**WHAT THE EXERCISE ASKS:** All records should be reproduced verbatim.

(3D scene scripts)
= = = = = = =
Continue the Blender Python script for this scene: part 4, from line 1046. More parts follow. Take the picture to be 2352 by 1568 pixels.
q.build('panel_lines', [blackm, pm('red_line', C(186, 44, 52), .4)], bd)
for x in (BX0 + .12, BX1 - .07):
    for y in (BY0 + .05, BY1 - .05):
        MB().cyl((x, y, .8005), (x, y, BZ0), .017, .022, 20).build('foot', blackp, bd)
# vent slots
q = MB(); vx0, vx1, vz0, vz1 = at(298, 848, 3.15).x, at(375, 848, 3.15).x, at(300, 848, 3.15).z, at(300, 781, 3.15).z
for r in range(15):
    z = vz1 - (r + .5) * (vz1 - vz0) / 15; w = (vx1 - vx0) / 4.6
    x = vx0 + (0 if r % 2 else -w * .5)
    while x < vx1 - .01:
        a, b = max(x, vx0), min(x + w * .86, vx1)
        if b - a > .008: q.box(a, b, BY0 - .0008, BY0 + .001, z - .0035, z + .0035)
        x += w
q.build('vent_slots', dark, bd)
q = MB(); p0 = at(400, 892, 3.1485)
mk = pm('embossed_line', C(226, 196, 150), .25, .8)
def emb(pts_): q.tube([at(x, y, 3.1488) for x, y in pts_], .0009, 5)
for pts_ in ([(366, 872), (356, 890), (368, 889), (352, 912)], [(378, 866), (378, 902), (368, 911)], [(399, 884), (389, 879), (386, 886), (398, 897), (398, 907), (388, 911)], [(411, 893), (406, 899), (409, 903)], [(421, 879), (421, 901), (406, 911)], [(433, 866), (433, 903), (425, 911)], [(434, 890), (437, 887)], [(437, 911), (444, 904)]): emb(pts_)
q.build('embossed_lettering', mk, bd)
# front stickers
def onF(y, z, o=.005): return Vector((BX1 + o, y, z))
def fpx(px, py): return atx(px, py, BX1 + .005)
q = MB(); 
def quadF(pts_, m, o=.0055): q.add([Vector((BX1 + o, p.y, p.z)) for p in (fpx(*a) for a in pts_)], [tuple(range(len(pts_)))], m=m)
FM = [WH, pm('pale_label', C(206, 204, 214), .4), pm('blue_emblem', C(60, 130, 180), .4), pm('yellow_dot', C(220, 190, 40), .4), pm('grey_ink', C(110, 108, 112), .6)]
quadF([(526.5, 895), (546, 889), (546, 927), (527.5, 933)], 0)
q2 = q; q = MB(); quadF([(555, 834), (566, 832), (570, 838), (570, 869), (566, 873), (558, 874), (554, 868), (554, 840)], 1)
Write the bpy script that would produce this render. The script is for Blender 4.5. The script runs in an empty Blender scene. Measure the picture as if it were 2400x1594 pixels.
= = = = = = =
**RESULT:**
Continue the Blender Python script for this scene: part 4, from line 1046. More parts follow. Take the picture to be 2352 by 1568 pixels.
q.build('panel_lines', [blackm, pm('red_line', C(186, 44, 52), .4)], bd)
for x in (BX0 + .12, BX1 - .07):
    for y in (BY0 + .05, BY1 - .05):
        MB().cyl((x, y, .8005), (x, y, BZ0), .017, .022, 20).build('foot', blackp, bd)
# vent slots
q = MB(); vx0, vx1, vz0, vz1 = at(298, 848, 3.15).x, at(375, 848, 3.15).x, at(300, 848, 3.15).z, at(300, 781, 3.15).z
for r in range(15):
    z = vz1 - (r + .5) * (vz1 - vz0) / 15; w = (vx1 - vx0) / 4.6
    x = vx0 + (0 if r % 2 else -w * .5)
    while x < vx1 - .01:
        a, b = max(x, vx0), min(x + w * .86, vx1)
        if b - a > .008: q.box(a, b, BY0 - .0008, BY0 + .001, z - .0035, z + .0035)
        x += w
q.build('vent_slots', dark, bd)
q = MB(); p0 = at(400, 892, 3.1485)
mk = pm('embossed_line', C(226, 196, 150), .25, .8)
def emb(pts_): q.tube([at(x, y, 3.1488) for x, y in pts_], .0009, 5)
for pts_ in ([(366, 872), (356, 890), (368, 889), (352, 912)], [(378, 866), (378, 902), (368, 911)], [(399, 884), (389, 879), (386, 886), (398, 897), (398, 907), (388, 911)], [(411, 893), (406, 899), (409, 903)], [(421, 879), (421, 901), (406, 911)], [(433, 866), (433, 903), (425, 911)], [(434, 890), (437, 887)], [(437, 911), (444, 904)]): emb(pts_)
q.build('embossed_lettering', mk, bd)
# front stickers
def onF(y, z, o=.005): return Vector((BX1 + o, y, z))
def fpx(px, py): return atx(px, py, BX1 + .005)
q = MB(); 
def quadF(pts_, m, o=.0055): q.add([Vector((BX1 + o, p.y, p.z)) for p in (fpx(*a) for a in pts_)], [tuple(range(len(pts_)))], m=m)
FM = [WH, pm('pale_label', C(206, 204, 214), .4), pm('blue_emblem', C(60, 130, 180), .4), pm('yellow_dot', C(220, 190, 40), .4), pm('grey_ink', C(110, 108, 112), .6)]
quadF([(526.5, 895), (546, 889), (546, 927), (527.5, 933)], 0)
q2 = q; q = MB(); quadF([(555, 834), (566, 832), (570, 838), (570, 869), (566, 873), (558, 874), (554, 868), (554, 840)], 1)
Write the bpy script that would produce this render. The script is for Blender 4.5. The script runs in an empty Blender scene. Measure the picture as if it were 2400x1594 pixels.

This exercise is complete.